Judith, age 15, lost her mother to the earthquake in Haiti in January.

“After the earthquake we went to stay in the countryside for five weeks. Those weeks that I was out of school were very lonely for me. My mother was everything I had in the world. I miss her so much. When I was not in school, I would be home thinking about my mother and I felt like my head would explode.”

Thankfully, Judith’s father and siblings survived. However, like many, they lost their home. For Judith, school offered much needed stability. And hope.

“Since I came back to Port au Prince I live with 8 members of my family in a small room. My father and brother sleep on the floor and my sister, cousins and I sleep on the two beds. When it rains, our room is like a swimming pool as the plastic bags don’t prevent the rain from flooding our room.

© UNICEF/2010/Monier and Van Den Brule

Since I lost my home, I now have to walk two hours per day to get to school each day, 6km in total. It is tiring but I know that I must continue my studies if I want to be something in life. Sometimes I want to give up but a little voice tells me to say determined, to keep going on and I am going to do this for my mother, for my family. It’s my reason for living. I love school. I feel good here with my friends… “

After a disaster, schools can play a critical role in jump-starting the healing process for children like Judith who have lost homes and loved ones.

“Ms. Lambert organizes an assembly on Fridays where we share our stories and feelings about the earthquake. Here I talk about my mother and my friends share their stories. One of my classmates who is now on crutches described how her grandmother died right beside her, holding her hand. It is difficult, but we must help one another get through this together. There is no other way.” (1)
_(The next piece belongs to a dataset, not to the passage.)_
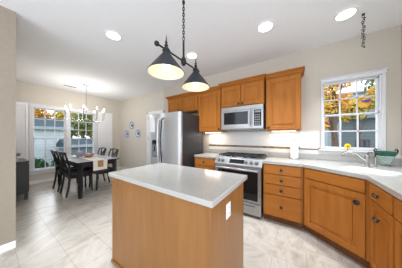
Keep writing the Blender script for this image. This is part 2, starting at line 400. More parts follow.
def upper(name, label, X0, X1, yf, z0, z1, doors, lr=(True, True), knobs=()):
    t = thing(name, label, 'cabinet', (X0, yf, z0)); w = X1-X0; h = z1-z0; d = YK-yf-.001
    MB().box(0, w, 0, d, 0, h, .002).build('body', 'wood', t)
    n = len(doors)
    for i, (a, b) in enumerate(doors):
        dd = door_front(t, a, b, .012, h-.055)
        for (j, kx, kz) in knobs:
            if j == i: knob(dd, kx, -.02, kz)
    crown(t, 0, w, d, h, *lr); return t
YU = 2.66   # standard uppers front (face plane)
YM = 2.615  # deeper cabinet over microwave
upper('over_fridge_cabinet', 'honey maple two-door cabinet above the stainless fridge', -2.80, -1.845, YU, 1.875, 2.26, [(.01, .472), (.484, .945)], (True, False), [(0, .44, .04), (1, .515, .04)])
upper('wall_cabinet', 'honey maple single-door wall cabinet between fridge and microwave', -1.843, -1.268, YU, 1.385, 2.26, [(.02, .56)], (False, False), [(0, .53, .05)])
upper('over_microwave_cabinet', 'honey maple two-door cabinet directly above the microwave', -1.246, -.462, YM, 1.842, 2.275, [(.01, .386), (.398, .774)], (True, True), [(0, .355, .045), (1, .43, .045)])
upper('wall_cabinet', 'large honey maple single-door wall cabinet right of the microwave', -.44, .055, YU, 1.385, 2.275, [(.015, .480)], (False, True), [(0, .045, .045)])
# under-cabinet strips
for (x0, x1, lb) in ((-1.74, -1.36, 'glowing strip light under the wall cabinet beside the fridge'), (-.36, -.02, 'glowing strip light under the large right wall cabinet')):
    t = thing('under_cabinet_light', lb, 'strip light', ((x0+x1)/2, 2.80, 1.385), 0, 'under-cabinet strip lights'); w = (x1-x0)/2
    MB().box(-w-.01, w+.01, -.022, .022, -.012, 0, .002).build('housing', 'white', t)
    MB().box(-w, w, -.016, .016, -.017, -.012).build('diffuser', 'strip_glow', t)
    lamp('bulb', 'AREA', (0, 0, -.022), UNDER_W, t, (1, .84, .66), 2*w, shape='RECTANGLE', sy=.03)

# base cabinets -------------------------------------------------
YB = 2.385  # base face plane
XB = .575   # right run face plane
ZC = .876
def base(name, label, loc, rz, w, d, drawers, doors, toe=True):
    t = thing(name, label, 'cabinet', loc, rz)
    MB().box(0, w, 0, d, .10, ZC, .002).build('body', 'wood', t)
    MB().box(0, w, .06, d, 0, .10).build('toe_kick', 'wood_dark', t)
    for (a, b, z0, z1, kn) in drawers:
        o = slab_front(t, a, b, z0, z1)
        if kn == 'knob': knob(o, (a+b)/2, -.024, (z0+z1)/2)
        elif kn == 'pull': pull(o, (a+b)/2, -.024, (z0+z1)/2)
    for (a, b, z0, z1, kn) in doors:
        o = door_front(t, a, b, z0, z1)
        if kn: (knob if kn[0] == 'knob' else pull)(o, kn[1], -.02, kn[2])
    return t
base('base_cabinet', 'honey maple base cabinet between fridge and stove, one knob on its drawer', (-1.735, YB, 0), 0, .475, YK-YB-.001, [(.012, .463, .73, .862, 'knob')], [(.012, .463, .115, .715, ('knob', .43, .66))])
base('drawer_cabinet', 'honey maple four-drawer base cabinet right of the stove', (-.432, YB, 0), 0, .50, YK-YB-.001,
     [(.012, .478, .732, .862, 'knob'), (.012, .478, .583, .720, 'knob'), (.012, .478, .434, .571, 'knob'), (.012, .478, .115, .422, 'knob')], [])
# diagonal sink cabinet : pentagon body
A = Vector((.075, YB)); B = Vector((XB, 2.0)); L = (B-A).length; ang = math.atan2(B.y-A.y, B.x-A.x)
sk = thing('sink_cabinet', 'honey maple angled sink cabinet under the window, false drawer over one door', 'cabinet', (A.x, A.y, 0), ang)
def toloc(p):
    v = Vector(p)-A; c, s = math.cos(-ang), math.sin(-ang); return (v.x*c-v.y*s, v.x*s+v.y*c)
poly = [toloc(p) for p in ((A.x, A.y), (B.x, B.y), (XR-.001, 2.0), (XR-.001, YK-.001), (.075, YK-.001))]
MB().prism(poly, .10, .72).build('body', 'wood', sk)
fr = MB(); fr.box(0, L, 0, .02, .72, ZC)
fr.build('front_rail', 'wood', sk)
ptoe = [toloc(p) for p in ((A.x, A.y+.075), (B.x+.075, B.y), (XR-.001, 2.0), (XR-.001, YK-.001), (.075, YK-.001))]
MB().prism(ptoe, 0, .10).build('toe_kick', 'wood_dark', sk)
slab_front(sk, .03, L-.03, .742, .862, 'false_drawer')
d_ = door_front(sk, .03, L-.03, .115, .728, rail=.065); MB().lathe([(0, 0), (.009, 0), (.009, .014), (.024, .018), (.026, .028), (.02, .033), (0, .034)], (L-.082, -.02, .635), 16, rotm('X', PI/2)).build('knob', 'black', d_, True)
# right run : local x runs toward the camera (-Y): rz = -90deg
base('end_cabinet', 'honey maple cabinet at the right edge of the photo, black pulls on drawer and door', (XB, 1.998, 0), -PI/2, .43, XR-XB-.001,
     [(.045, .415, .725, .862, 'pull')], [(.045, .415, .115, .712, ('pull', .23, .60))])
base('base_cabinet', 'honey maple cabinet past the right edge cabinet, mostly outside the photo', (XB, 1.566, 0), -PI/2, .60, XR-XB-.001,
     [(.015, .585, .725, .862, 'pull')], [(.015, .585, .115, .712, ('pull', .3, .62))])

# countertops ---------------------------------------------------
CF = .03
ct = thing('countertop', 'short speckled grey countertop between fridge and stove', 'countertop', (-1.735, YB-CF, ZC))
MB().box(0, .482, 0, YK-YB+CF-.002, 0, .038, .004, 2).build('slab', 'counter', ct)
MB().box(0, .482, YK-YB+CF-.024, YK-YB+CF-.002, .038, .125, .003).build('backsplash_lip', 'counter', ct)
# big counter with sink cut-out (built as ring of two prisms through bridging)
SC = Vector((.645, 2.27))       # sink centre
fdir = Vector((B.x-A.x, B.y-A.y)).normalized(); ndir = Vector((-fdir.y, fdir.x))
def spt(u, v): p = SC+fdir*u+ndir*v; return (p.x, p.y)
SW, SD = .19, .125
def rrect(hw, hd, r=.05, n=6):
    out = []
    for cx_, cy_, a0 in ((hw-r, -(hd-r), -PI/2), (hw-r, hd-r, 0), (-(hw-r), hd-r, PI/2), (-(hw-r), -(hd-r), PI)):
        for k in range(n+1): a = a0+PI/2*k/n; out.append((cx_+r*math.cos(a), cy_+r*math.sin(a)))
    return out
hole = [spt(u, v) for u, v in rrect(SW, SD)]
ox = CF*1.0
An = (A.x-.012, YB-CF); Bn = (XB-CF, B.y-.014)
outer = [(-.44, YB-CF), An, Bn, (XB-CF, .94), (XR-.002, .94), (XR-.002, YK-.002), (-.44, YK-.002)]
def ring_slab(outer, hole, z0, z1, name, material, parent):
    from mathutils.geometry import tessellate_polygon
    vs = [Vector((x, y, 0)) for x, y in outer]; hs = [Vector((x, y, 0)) for x, y in hole[::-1]]
    tris = tessellate_polygon([vs, hs]); pts = outer+hole[::-1]; b = bmesh.new()
    lo = [b.verts.new((x, y, z0)) for x, y in pts]; hi = [b.verts.new((x, y, z1)) for x, y in pts]
    for t in tris:
        try: b.faces.new([hi[i] for i in t]); b.faces.new([lo[i] for i in t[::-1]])
        except ValueError: pass
    n = len(outer)
    for s0, cnt in ((0, n), (n, len(hole))):
        for k in range(cnt): i, j = s0+k, s0+(k+1) % cnt; b.faces.new((lo[i], lo[j], hi[j], hi[i]))
    bmesh.ops.recalc_face_normals(b, faces=b.faces)
    mb = MB(); mb._add(b); return mb.build(name, material, parent)
cr = thing('countertop', 'long speckled grey countertop from the stove around the sink corner', 'countertop', (0, 0, 0))
ring_slab(outer, hole, ZC, .914, 'slab', 'counter', cr)
MB().box(-.44, XR-.002, YK-.024, YK-.002, .914, 1.0, .003).box(XR-.024, XR-.002, .94, YK-.024, .914, 1.0, .003).build('backsplash_lip', 'counter', cr)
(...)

Judith’s story is sad, but it’s also a story of resilience. The tragedy of the earthquake led to an outpouring of support, and many in Haiti and in the Haitian Diaspora are confident that this can be a turning point in Haiti’s history, giving them the chance to build a better Haiti. In our recently published guide, Haiti: How Can I Help? Models for Donors Seeking Long-Term Impact—which identifies high-impact philanthropic opportunities across three sectors: health, livelihoods, and education—we outline successful, evidence-based models for helping Haiti to move beyond relief and recovery to long-term development. We also provide examples of how these models are successfully being implemented in Haiti with Haitians leading and staffing most of the key activities. These models have the potential to help provide adequate health care, relevant job opportunities, and education for the millions of people, like Judith who are working to move beyond the earthquake to a better life.